A culpa, dessa vez, é do pai

A culpa do pai.

A culpa, dessa vez, é do pai

Lá estava o pai com os dois filhos na praia. Cuidadoso, colocou em cada um aquela camisa que já vem com proteção solar. Os meninos, soltos nas areias de Ipanema, brincavam de brigar. E o pai, de longe, os bisbilhotava com ares de orgulho. Até que, cansados de tanta guerra, correm para o pai e pedem a “brincadeira da bola”. Ali, naquele instante, a poesia foi-se embora.

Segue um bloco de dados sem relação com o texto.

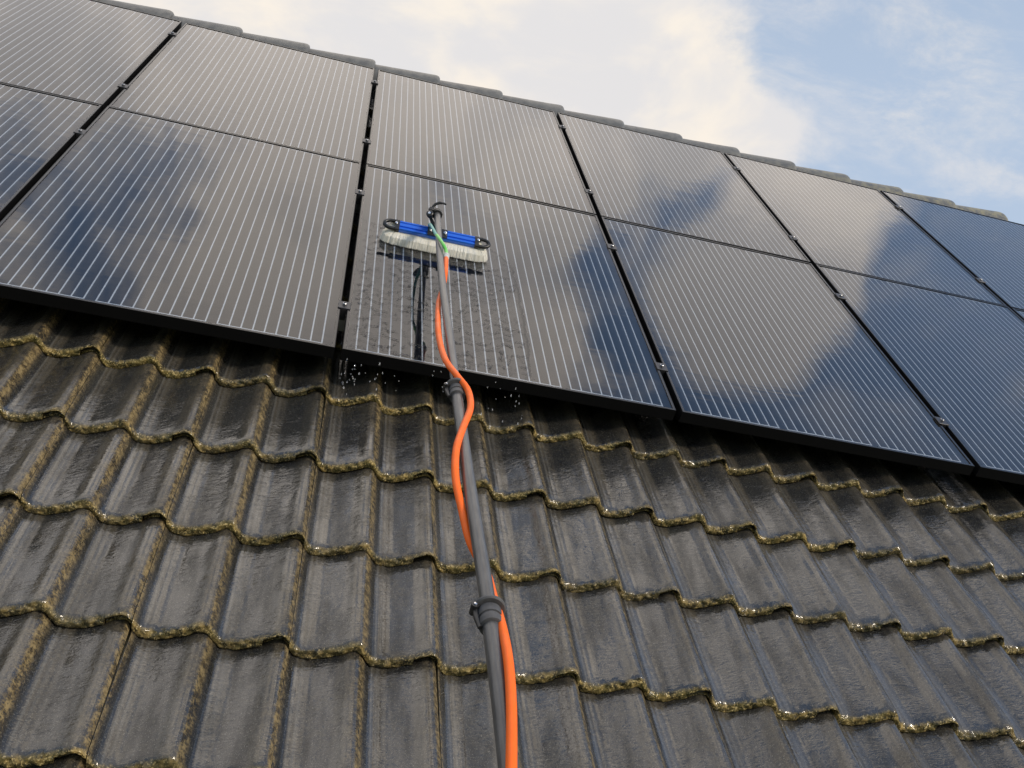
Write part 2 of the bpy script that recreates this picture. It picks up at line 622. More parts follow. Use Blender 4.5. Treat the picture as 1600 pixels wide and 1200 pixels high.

A brincadeira é bem divertida. É simples: o pai joga a bola para o alto, bem no alto, e vence quem a pegar. A farra fica ainda mais legal poque inclui o mar, a brisa, a areia e, pois, sim, as pessoas ao redor. Porque o jogo é bem bacana, mas não para um sábado-meio-dia-em-Ipanema-lotada. Não, não. É ideal lá na Praia dos Carneiros.
A cada bola que o moço jogava no ar, a cada tentativa de agarrar a bendita antes do adversário, era bolada em alguém ou esbarrada em outrem. Criança, grávida, idoso – ou qualquer um que atravessasse a diversão. Talvez isso desse mais emoção às partidas. Aí, de repente, o pai sugere mudanças. Achei até que tinha percebido o erro da brincadeira. Só que não. A nova regra era a seguinte: ele lançava a bola ao mar e os meninos corriam para pegá-la. Minutos depois, nova proposta: era vez do “bobinho”. Não um bobinho tradicional, nananina. Mas um bobinho com emoção. Para todos. Ou seja: com direito a mar, brisa, areia e pessoas.
Os meninos eram uma graça. Como numa orquestra ensaiada, pediam desculpas a cada encontrão. Sempre com um sorriso desconcertado. Fofos. Meu olhar atraiu a bola e a bola, em vez de cair em mim, cai no meu filho. Desculpas humildes, desculpas sinceras, e dá-lhe bola.
E finda a história aqui. Até porque não vi como a brincadeira terminou. Talvez tenham ido embora, talvez o pai cuidadoso tenha se dado conta de que já passava da hora do almoço, talvez tenha simplesmente se cansado. E, assim, nem vi quando partiram.
O trio me entristeceu em pleno sábado de sol. Não pela bolada no meu filhote. Ok, acontece. Ou até por isso. Mas o que sei é que o pai perdeu a oportunidade de lhes dizer que não ia jogar bola com eles. “Não dá, filhos. A praia está cheia, podemos machucar alguém”. Em vez disso, optou pelo caminho do querer: “meus filhos querem jogar bola, eu quero jogar bola com meus filhos, eu vou jogar bola com meus filhos”. Não deu a lição.
Só que essas oportunidades simplesmente vêm e vão. Estão ali, quicando na nossa frente, esperando que a usemos. É o tal do exemplo. De ver na prática atitudes legais do papai.
Mas o que isso tem a ver com inclusão? Tudo.
Como vou pedir para uma criança compreender um aluno com deficiência, suas particularidades e demandas, quando eu permito que ele jogue bola na praia cheia, mesmo que isso incomode alguém? Essa postura é simplesmente incompatível com inclusão – mesmo que, diretamente, não tenha a ver com inclusão.
Temos que pensar no outro. E isso inclui deixar de jogar bola ou jogar bola em outro lugar, porque aquilo vai atrapalhar muita gente. Não tem a ver com lei. Tem a ver com respeito. Tem a ver com o que é certo moralmente. Se a gente não consegue perceber isso, que eu não posso fazer somente o que eu quero, que é preciso pensar nas consequências para o outro, como falar em inclusão? Não dá.
Como num mundo tão individualista se fala de inclusão? Como? Você não precisa falar com seu filho sobre inclusão se não quiser. Você não precisa de cartilha da escola ou técnicas de como se aproximar do filho do vizinho com Down. Se você ensinar o seu filho a pensar no outro, já terá feito um grande trabalho. E a inclusão? Essa vai no pacote.
Precisamos de uma reforma moral urgentemente. Precisamos ser mais cidadãos, mais responsáveis pelo outro. Precisamos olhar o mundo ao redor. Precisamos deixar a bola para uma outra hora. Precisamos dizer que “não, não vamos jogar bola”. Mas também não deixaremos de brincar. Em vez disso, “que tal construirmos castelos?”.